Friday 7 February 2014

Behind the Camera

Behind the Camera

I am the kid in school with the camera. I take photographs, it's kind of my thing. It makes me incredibly happy, it makes me incredibly more sane than I would otherwise have been.

But I'm also an attention whore.

To an extent that is. I'm a very shy person in real life, unless you know me in which case I seldom shut up. I can't public speak, and once I had to stand up in front of the class whilst a song of my choice played, and I shook so much I couldn't write for another five minutes. But I've found the guts to public speak before, and I can do it (under a lot of pressure) and more than that, I'm a theatre kid. It's not the audience I am afraid of. It's the showing myself.
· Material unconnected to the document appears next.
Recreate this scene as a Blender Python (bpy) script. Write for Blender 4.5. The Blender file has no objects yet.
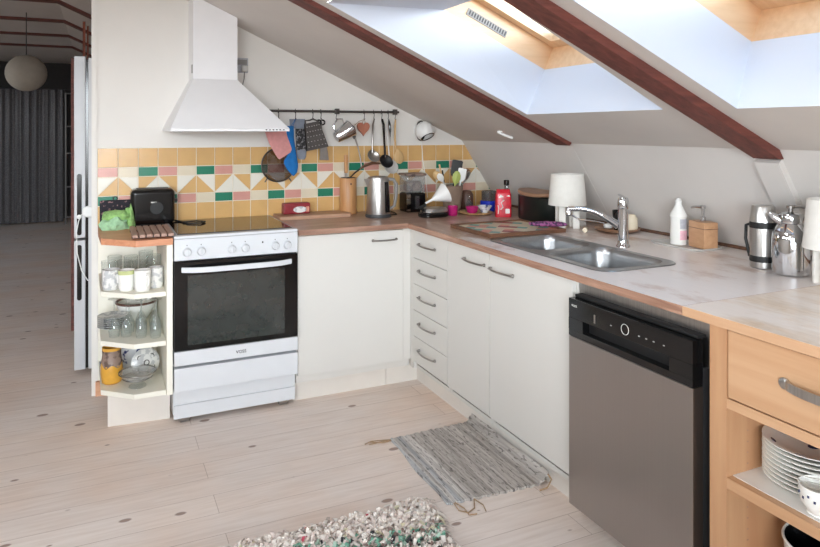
import bpy, bmesh, math, random
from mathutils import Vector, Matrix, noise
random.seed(7)
PI = math.pi
S = bpy.context.scene
COL = S.collection

# ------------------------------------------------------------------ materials
def lin(c):
    return tuple(((v/255)/12.92 if v/255 <= .04045 else ((v/255+.055)/1.055)**2.4) for v in c)

def new_mat(name):
    m = bpy.data.materials.new(name); m.use_nodes = True
    nt = m.node_tree; b = nt.nodes['Principled BSDF']
    return m, nt, b

def coords(nt, scale=(1, 1, 1), rot=(0, 0, 0), kind='Object'):
    tc = nt.nodes.new('ShaderNodeTexCoord'); mp = nt.nodes.new('ShaderNodeMapping')
    mp.inputs['Scale'].default_value = scale; mp.inputs['Rotation'].default_value = rot
    nt.links.new(tc.outputs[kind], mp.inputs['Vector'])
    return mp.outputs['Vector']

def tex_noise(nt, vec, scale=5, detail=4, rough=.55, dist=0):
    n = nt.nodes.new('ShaderNodeTexNoise')
    n.inputs['Scale'].default_value = scale; n.inputs['Detail'].default_value = detail
    n.inputs['Roughness'].default_value = rough; n.inputs['Distortion'].default_value = dist
    nt.links.new(vec, n.inputs['Vector']); return n

def ramp(nt, fac, stops):
    r = nt.nodes.new('ShaderNodeValToRGB'); e = r.color_ramp.elements
    while len(e) < len(stops): e.new(.5)
    for el, (p, c) in zip(e, stops):
        el.position = p; el.color = (*c, 1) if len(c) == 3 else c
    nt.links.new(fac, r.inputs['Fac']); return r.outputs['Color']

def mixc(nt, fac, a, b, mode='MIX'):
    m = nt.nodes.new('ShaderNodeMix'); m.data_type = 'RGBA'; m.blend_type = mode
    for s, v in ((0, fac), (6, a), (7, b)):
        if hasattr(v, 'is_linked') or isinstance(v, bpy.types.NodeSocket): nt.links.new(v, m.inputs[s])
        elif s == 0: m.inputs[0].default_value = v
        else: m.inputs[s].default_value = (*v, 1)
    return m.outputs[2]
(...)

Sometimes, like the photography, I retreat to backstage. I just completed a play where I wrote the lighting and sound scripts, burnt the sound effects onto disks and eventually assisted the technical department in a professional theatre using my script and effects. But more often than not, I'm the child whose reciting Shakespeare or trying to find Neverland.

I love photography for itself, but I also love that within my circle of friends, it's me that they come for for photographs, for film, for editing, for working out how to attach the 88mm lense to their dad's camera...I'm pretty sure they get something out of it as well. My best friend Claire got over 500 hundred images to use for her Bronze DofE trampolining proof...whilst I got to scrounge around in the dirt for my own trampolining images.

Here is the problem! Because I am always hidden behind the camera, there are virtually no pictures of me. That's a tiny exaggeration; it's not like people don't offer. There are so many lovely people who offer to get a picture of me pirouetting or performing a front landing...but because of the experience I have with a camera, I'm a massively picky snob.

There is a photo shoot I've wanted to recreate for a while, and I know exactly how I would do it, I've experimented with the makeup and facepaint I would use, I even know how I would make the costumes. But in my head, I am one of the characters. In fact, because I designed the ideas in my head, I am the girl who I see as the main person. That doesn't make me the best person for the job. It is just what I think, I suppose.

I am not entirely sure where I am going with this post. I suppose it's about the child peering out from behind the camera at her peers who all look fabulous, doing what they do and wanting in on the action, and you can see that as a metaphor for life, but it isn't really. We are told we can't do everything we want to do in life, and I guess that's okay. But it would also be really nice to, just for once, be in on that and be the girl who stands in front of the camera and gets to say "Cheese!"